A vertical opinion: Learnings from strategic lead nurturing programs for manufacturing
Posted by: Christy Roth, Project Manager
If only about a quarter of new leads are “sales-ready,” then the obvious main objective of lead nurturing for the manufacturing industry is ensuring that they’re qualified and mature enough to be handed off to sales. In other words, after pushing each lead through an offer flow and engaging them in higher level offers as they go, we are then able to push them to sales at their most ready. The benefit? Saving the sales team’s time and money and ultimately closing more sales.
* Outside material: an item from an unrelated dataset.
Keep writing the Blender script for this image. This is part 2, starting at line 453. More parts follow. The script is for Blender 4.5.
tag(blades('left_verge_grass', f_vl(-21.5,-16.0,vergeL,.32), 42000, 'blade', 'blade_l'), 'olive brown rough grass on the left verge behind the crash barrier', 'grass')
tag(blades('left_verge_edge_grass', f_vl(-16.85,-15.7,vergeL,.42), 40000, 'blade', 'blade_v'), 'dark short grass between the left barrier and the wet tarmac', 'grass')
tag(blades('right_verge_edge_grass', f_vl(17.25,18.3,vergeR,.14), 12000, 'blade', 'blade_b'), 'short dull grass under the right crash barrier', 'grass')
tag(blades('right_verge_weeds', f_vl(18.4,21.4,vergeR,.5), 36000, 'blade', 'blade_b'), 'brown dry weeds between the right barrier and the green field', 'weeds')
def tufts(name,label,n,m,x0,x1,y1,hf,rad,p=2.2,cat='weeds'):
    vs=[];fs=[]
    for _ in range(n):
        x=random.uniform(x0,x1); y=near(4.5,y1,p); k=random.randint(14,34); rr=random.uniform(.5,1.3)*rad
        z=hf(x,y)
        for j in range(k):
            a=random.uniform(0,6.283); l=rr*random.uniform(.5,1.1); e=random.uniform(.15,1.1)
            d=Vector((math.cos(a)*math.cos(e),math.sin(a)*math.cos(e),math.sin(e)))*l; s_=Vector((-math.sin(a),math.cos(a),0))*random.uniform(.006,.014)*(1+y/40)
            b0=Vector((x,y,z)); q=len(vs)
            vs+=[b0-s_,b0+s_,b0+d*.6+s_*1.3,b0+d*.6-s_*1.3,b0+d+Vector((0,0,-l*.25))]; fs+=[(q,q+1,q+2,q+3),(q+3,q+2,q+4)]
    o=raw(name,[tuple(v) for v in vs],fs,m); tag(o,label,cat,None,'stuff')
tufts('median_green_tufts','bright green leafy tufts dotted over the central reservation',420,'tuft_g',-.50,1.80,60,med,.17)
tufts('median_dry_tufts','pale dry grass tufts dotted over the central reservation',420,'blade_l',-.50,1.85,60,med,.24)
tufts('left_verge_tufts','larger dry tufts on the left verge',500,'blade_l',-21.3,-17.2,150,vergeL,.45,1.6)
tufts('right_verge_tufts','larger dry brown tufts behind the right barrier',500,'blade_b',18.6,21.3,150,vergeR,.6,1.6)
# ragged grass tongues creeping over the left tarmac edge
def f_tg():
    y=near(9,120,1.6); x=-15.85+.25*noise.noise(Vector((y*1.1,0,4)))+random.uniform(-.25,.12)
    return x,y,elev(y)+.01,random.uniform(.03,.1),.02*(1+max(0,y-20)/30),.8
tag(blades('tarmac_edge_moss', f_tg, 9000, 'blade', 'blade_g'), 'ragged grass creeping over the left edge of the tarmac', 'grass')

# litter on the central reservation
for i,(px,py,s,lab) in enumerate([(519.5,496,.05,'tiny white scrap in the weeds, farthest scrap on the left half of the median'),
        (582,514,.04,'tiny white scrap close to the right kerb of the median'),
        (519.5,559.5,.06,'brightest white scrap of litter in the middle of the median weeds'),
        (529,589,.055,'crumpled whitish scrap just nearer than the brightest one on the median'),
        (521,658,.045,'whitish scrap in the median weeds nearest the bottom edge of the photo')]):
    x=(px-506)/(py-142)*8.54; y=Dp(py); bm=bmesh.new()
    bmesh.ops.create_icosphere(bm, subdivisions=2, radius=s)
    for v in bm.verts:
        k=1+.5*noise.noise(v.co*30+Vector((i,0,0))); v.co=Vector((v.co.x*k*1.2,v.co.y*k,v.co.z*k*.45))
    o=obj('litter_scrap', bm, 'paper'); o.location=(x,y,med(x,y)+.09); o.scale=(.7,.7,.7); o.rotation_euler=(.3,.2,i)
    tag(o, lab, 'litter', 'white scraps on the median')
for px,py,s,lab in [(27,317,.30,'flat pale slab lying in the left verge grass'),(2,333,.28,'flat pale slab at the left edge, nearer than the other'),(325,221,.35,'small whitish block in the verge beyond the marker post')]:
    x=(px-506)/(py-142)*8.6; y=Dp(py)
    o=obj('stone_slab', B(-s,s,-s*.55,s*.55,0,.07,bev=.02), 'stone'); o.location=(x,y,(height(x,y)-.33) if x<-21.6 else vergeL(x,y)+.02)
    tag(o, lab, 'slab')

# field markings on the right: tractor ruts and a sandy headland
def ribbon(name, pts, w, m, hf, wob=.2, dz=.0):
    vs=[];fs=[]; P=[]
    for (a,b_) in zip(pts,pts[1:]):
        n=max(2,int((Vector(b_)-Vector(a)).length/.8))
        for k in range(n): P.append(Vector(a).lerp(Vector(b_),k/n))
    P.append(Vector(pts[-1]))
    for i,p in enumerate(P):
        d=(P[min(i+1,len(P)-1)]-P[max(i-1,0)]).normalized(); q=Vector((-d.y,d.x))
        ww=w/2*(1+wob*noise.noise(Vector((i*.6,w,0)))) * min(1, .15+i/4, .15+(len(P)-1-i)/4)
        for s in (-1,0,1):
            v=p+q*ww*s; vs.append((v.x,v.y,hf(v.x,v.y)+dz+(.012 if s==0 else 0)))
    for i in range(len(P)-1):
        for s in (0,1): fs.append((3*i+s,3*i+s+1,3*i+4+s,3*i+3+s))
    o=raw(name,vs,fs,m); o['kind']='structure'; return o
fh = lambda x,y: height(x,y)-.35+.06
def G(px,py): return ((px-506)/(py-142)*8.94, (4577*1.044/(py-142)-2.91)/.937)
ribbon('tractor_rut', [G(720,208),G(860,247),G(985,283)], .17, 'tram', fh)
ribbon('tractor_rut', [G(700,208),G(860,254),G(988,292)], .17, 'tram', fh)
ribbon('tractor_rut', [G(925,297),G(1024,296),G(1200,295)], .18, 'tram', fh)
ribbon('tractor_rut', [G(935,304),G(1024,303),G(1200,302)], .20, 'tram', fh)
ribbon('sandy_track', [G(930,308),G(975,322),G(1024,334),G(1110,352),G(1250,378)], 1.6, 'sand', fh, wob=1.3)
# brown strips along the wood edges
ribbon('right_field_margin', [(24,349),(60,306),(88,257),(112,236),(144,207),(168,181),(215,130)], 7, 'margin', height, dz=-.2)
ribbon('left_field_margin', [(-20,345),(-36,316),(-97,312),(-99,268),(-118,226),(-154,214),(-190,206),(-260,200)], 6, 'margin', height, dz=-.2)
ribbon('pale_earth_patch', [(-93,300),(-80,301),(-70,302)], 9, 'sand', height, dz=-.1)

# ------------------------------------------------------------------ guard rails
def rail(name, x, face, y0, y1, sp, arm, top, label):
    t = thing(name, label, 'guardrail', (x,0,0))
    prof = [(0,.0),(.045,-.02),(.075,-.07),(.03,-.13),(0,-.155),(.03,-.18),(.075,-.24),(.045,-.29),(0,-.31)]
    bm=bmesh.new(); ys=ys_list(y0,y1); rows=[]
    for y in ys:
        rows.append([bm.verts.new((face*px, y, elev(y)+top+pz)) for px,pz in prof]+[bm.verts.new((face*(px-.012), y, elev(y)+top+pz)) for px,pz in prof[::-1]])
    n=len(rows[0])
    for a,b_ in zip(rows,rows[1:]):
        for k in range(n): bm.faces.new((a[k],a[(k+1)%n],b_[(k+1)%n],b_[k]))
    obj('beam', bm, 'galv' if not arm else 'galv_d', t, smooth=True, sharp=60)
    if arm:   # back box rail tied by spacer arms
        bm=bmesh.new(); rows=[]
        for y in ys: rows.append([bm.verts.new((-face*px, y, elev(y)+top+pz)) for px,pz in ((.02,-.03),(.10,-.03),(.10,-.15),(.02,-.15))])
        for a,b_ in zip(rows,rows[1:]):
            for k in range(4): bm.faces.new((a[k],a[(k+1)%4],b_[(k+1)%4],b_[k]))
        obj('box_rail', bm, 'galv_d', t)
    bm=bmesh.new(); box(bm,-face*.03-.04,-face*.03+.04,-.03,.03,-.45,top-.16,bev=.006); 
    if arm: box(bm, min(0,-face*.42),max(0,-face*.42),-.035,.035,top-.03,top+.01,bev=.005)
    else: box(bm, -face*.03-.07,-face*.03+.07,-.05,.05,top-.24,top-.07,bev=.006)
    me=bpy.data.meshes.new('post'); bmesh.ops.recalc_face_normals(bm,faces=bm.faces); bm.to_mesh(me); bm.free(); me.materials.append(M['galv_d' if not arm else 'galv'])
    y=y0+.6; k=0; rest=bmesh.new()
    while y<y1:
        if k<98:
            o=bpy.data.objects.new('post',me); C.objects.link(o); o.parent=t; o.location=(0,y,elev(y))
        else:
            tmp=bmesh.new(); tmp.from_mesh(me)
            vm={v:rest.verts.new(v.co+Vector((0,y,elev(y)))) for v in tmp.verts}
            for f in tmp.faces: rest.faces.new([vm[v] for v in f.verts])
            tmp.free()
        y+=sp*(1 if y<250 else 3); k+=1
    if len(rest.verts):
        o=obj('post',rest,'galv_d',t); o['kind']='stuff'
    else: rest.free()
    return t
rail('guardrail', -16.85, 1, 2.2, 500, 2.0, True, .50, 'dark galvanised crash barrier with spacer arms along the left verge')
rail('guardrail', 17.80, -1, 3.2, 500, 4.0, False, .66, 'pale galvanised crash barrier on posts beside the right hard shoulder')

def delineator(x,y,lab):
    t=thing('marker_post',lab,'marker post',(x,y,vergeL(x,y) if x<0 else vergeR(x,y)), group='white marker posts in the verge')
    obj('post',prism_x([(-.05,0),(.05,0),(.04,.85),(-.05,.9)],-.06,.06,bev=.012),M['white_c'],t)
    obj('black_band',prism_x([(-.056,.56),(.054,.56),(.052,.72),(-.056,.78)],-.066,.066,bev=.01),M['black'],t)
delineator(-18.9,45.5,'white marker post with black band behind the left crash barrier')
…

A key to the process flow is thinking about the target audience. In the case of industrial manufacturing, we focus on the needs of design engineers (on the OEM side) and plant managers and operators (on the MRO side). That’s why we carefully select educational offers that will interest them on the right level without sending them so much information that they’re overwhelmed or so little that they become cold. It’s all about finding the right balance.
In the early stages of the buying cycle, we present our client (a B2B manufacturing company) as the solution provider and send leads low-involvement offers to understand their respective levels of interest. As we continue down the process flow, we have to evaluate our available offers and decide which level of engagement each entails. For instance, a lengthy white paper is going to be a higher involvement offer than, say, a product brochure. The white paper is more likely to be of educational value and referenced repeatedly in the purchase cycle, whereas the brochure is most utilized in the very beginning of the cycle – during the “evaluating information” phase.
Each lead travels a unique path, which is why careful profile building and the most customized process flows result in the warmest leads.